A long time ago in a movie industry far, far away, George Lucas was an experimental filmmaker.
And then came “Star Wars,” and it took over the Hollywood galaxy — and Lucas’ life.
No more, says the filmmaker. He’s done.
“You go to make a movie and all you do is get criticized,” Lucas told Vanity Fair. “People try to make decisions about what you’re going to do before you do it. It’s not much fun. You can’t experiment. You have to do it a certain way.”
He expanded on his remarks to CBS News.
“The issue was ultimately, they looked at the stories, and they said, ‘We want to make something for the fans,’ ” Lucas said, presumably referring to Disney, which purchased Lucasfilm — including the “Star Wars” franchise — in 2012. “People don’t actually realize it’s actually a soap opera, and it’s all about family problems; it’s not about spaceships. So they decided they didn’t want to use those stories. They decided they were going to do their own thing, so I decided, ‘fine. … I’ll go my way, and I let them go their way.’ “
Lucas had little involvement in the forthcoming film, “Star Wars: The Force Awakens.”
It’s not the first time Lucas has bristled at the way his creation has become fan property. When the original trilogy was issued on DVD several years ago, he tweaked the special effects. More shockingly — at least to many fans who love the bad-boy edge of Han Solo — when “Star Wars” was released in a 1997 re-release, he changed the film to show that Greedo, not Han, shot first in the cantina scene.
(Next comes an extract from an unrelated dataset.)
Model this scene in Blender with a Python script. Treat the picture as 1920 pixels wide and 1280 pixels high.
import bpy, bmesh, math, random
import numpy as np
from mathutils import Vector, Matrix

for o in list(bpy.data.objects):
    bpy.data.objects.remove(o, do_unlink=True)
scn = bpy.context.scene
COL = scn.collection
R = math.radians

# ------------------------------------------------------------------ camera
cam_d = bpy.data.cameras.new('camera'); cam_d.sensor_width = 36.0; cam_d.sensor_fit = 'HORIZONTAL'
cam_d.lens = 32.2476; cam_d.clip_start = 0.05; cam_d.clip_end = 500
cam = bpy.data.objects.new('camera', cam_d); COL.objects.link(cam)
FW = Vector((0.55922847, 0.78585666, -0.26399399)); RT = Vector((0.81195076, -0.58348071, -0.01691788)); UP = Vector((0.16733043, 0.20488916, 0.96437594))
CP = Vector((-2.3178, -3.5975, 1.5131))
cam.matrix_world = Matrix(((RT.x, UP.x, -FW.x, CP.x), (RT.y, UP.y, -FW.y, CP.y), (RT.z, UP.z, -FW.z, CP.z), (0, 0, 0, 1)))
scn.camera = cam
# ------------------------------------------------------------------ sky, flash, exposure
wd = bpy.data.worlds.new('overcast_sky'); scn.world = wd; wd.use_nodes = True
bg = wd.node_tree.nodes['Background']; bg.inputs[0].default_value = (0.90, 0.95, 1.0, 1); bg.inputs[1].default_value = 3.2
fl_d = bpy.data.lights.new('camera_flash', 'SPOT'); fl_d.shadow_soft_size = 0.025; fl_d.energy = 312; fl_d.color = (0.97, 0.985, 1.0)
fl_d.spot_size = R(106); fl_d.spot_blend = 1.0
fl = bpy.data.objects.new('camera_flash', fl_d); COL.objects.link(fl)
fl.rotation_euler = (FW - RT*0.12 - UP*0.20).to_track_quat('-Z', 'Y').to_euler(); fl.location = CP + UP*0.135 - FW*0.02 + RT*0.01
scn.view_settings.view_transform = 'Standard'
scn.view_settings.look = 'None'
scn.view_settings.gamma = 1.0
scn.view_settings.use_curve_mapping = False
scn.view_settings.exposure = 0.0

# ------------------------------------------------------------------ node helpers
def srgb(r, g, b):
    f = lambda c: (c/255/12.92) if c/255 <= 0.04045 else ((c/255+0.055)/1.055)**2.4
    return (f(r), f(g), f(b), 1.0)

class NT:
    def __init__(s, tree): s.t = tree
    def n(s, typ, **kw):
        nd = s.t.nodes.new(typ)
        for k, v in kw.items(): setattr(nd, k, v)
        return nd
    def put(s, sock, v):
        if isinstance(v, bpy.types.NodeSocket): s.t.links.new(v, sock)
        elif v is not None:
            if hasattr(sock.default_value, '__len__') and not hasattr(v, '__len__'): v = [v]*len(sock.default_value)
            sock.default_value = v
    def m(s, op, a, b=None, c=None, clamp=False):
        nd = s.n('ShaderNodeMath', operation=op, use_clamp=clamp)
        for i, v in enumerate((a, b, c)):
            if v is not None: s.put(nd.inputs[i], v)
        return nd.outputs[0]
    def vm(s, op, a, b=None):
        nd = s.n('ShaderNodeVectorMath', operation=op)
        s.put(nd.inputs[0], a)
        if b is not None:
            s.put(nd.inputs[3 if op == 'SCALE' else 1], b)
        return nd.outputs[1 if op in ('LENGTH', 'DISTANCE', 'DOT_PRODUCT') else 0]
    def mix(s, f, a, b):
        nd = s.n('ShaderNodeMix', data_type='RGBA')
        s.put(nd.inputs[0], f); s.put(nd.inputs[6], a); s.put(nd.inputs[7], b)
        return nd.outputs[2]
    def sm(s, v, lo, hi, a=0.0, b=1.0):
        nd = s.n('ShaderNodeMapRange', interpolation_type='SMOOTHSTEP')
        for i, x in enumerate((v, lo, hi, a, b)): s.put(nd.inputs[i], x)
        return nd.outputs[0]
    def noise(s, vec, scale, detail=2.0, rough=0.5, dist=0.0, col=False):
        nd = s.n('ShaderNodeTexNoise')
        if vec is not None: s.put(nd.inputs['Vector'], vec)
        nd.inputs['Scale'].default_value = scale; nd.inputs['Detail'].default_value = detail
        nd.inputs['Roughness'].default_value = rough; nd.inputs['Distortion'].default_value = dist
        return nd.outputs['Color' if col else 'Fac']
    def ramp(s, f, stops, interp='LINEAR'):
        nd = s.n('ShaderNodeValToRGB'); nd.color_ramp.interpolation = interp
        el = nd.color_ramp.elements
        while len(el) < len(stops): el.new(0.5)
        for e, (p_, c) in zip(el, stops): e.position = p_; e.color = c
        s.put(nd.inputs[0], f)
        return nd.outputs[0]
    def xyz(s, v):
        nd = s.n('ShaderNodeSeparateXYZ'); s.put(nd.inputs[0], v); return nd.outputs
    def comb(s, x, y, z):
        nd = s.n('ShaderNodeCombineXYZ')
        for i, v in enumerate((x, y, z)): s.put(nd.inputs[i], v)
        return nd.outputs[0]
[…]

Certainly, Lucas is comfortable enough to do what he wants. The director who started out idolizing Akira Kurosawa, wrote an early treatment of Francis Ford Coppola’s “Apocalypse Now” and made his first film, “THX 1138,” about dehumanization can go back to his experimental side. The catch, he told Vanity Fair, is that nobody wants to see experimental films these days.
He says he plans to direct movies, “but not movies that will be shown anywhere.”
And “Star Wars”? Well, perhaps his response to one Vanity Fair question sums everything up.
Asked whether he could be any character in “Star Wars,” he first noted that he liked all the characters and then didn’t hesitate.
“Jar Jar Binks,” he said — the character most widely reviled by “Star Wars” fans.
“The Force Awakens” opens December 18.